Beyond the track, the AR Assistance extends into daily and long-distance driving scenarios. The system supports road and blind-spot awareness, fatigue monitoring, risk alerts and hazard prediction, and clear visualization of key navigation and safety data. By translating complex situational analysis into predictable visual guidance, Kosmera aims to reduce cognitive load while increasing situational awareness.

Following its showcase at AWE, Kosmera will continue refining the dynamic development program for Star Matrix as part of its long-term ambition to redefine the relationship between driver and machine in the era of intelligent mobility.

 

The company and roadmap

The company has origins from 2007, when the Founder led development of one of China’s earliest quad-rotor UAVs, evolving in 2011 to autonomous driving and EVs development, and later High-Speed Motor Breakthroughs. In 2017, the company launched a 100,000 rpm-class digital motor, transferring aerospace-grade motor control and algorithms into consumer robotics applications.

The automotive product portfolio roadmap uses one technology platform for “multiple vehicle expressions.” While the two GT prototypes were shown at CES, Kosmera’s current product planning defines several vehicle directions. In addition, the company is planning for a collection-grade hypercar, a brand and technology flagship in extremely limited volume and highly handcrafted, and a future luxury SUV program.

For the two-seat hypercar, Kosmera is keeping most details under wraps for now, but one product idea Wang shared with Futurride is the exploration of how AI could make extreme-performance driving more approachable.

“One concept under exploration is an AI driving coach,” he said. “You can think of it as a race-engineering layer that provides real-time guidance through an AR interface. For experienced drivers, that could mean recommendations around braking points, corner exits, and line optimization; for drivers with less track experience, it could help build confidence and shorten the learning curve.”

Different operating modes are being considered, from a more supportive road-oriented setup to a full-performance track mode with richer real-time feedback.

“At a broader level, our thinking is that performance cars shouldn’t become harder to drive as they become more capable,” concluded Wang. “We’re interested in using software, AI, and human-machine interaction to make extreme performance easier to understand, easier to control, and ultimately more enjoyable.”

Among the most interesting of the core technologies in the product pipeline is the HyperCore high-performance battery. Key details are a peak discharge rate greater than 2500 kW, a pack efficiency of 85% in the CTP4.0 + frame design, and ultra‑fast charging from 10% to 80% in less than 7 min from the 1200-V platform at 6C charging.

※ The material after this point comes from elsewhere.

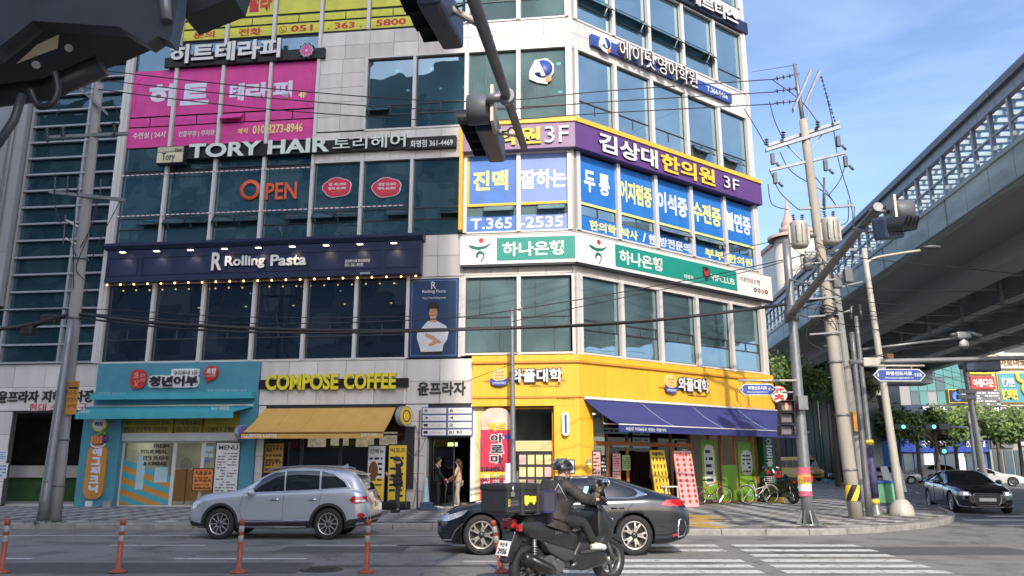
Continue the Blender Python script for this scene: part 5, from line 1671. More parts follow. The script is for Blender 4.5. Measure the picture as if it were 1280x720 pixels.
mb=MB();mb.prism(circ(x1-.12,hz(L,629,546,.4),.1,14),-.4,-.39,'y');t.part('floor_badge',mb,C_ROYAL)
x,z=L.hit(707,530,.4)
t=T('oval_sign','slim white and blue lit capsule sign on the yellow wall','sign',loc=(x,-.3,z),frame=L)
mb=MB();mb.prism(rounded(x-.12,x+.12,z-.38,z+.38,.11),-.42,-.26,'y');t.part('case',mb,C_SGN)
mb=MB();mb.box(x-.03,x+.04,-.425,-.42,z-.3,z+.3);t.part('stripe',mb,C_ROYAL)
boardstand('poster','white poster with blue ring print low on the yellow wall',(700,575,718,592),L,.285,C_POSTW,C_GREY,2,8,cat='poster',pict=(1,1,C_ROYAL))
x,z=L.hit(736,577,.4)
t=T('wall_lamp','small cream bell shaped wall lamp on the yellow corner wall','lamp',loc=(x,-.35,z),frame=L)
mb=MB();mb.lathe([(.03,.12),(.05,.1),(.1,-.06),(.11,-.1)],14,M=Matrix.Translation((x,-.38,z)));t.part('shade',mb,C_CREAM)
mb=MB();mb.cyl((x,-.26,z+.1),(x,-.38,z+.12),.015);t.part('bracket',mb,C_BROWN)
boardstand('menu_board','narrow pink menu board at the corner of the waffle shop',(741,564,751,600),R,.3,C_POSTP,C_BROWN,7,9)
xs=[YR]+[hx(R,p,570)for p in(765,790,845,868)]+[hx(R,892,570),hx(R,907,570),hx(R,925,570),hx(R,945,570),9.9]
xs=[x for x in xs]
ZT=2.42
for a,b in zip(xs[:4],xs[1:5]):
 sf(R,[a,b],Z0,2.28,.22,.06,C_WOOD)
 sf(R,[a,b],2.30,3.48,.22,.05,C_BROWN)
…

Its HyperPilot VLA + world model autonomy plan, from perception to decision, is powered by an end-to-end world model, reacting faster than humans and driving more smoothly than even expert drivers. Using physics-based simulation and high-accuracy prediction, it plans on intelligent driving, moving from reacting to what happens to anticipating what comes next. From track to city, plans call for full safety coverage and one system for every scenario.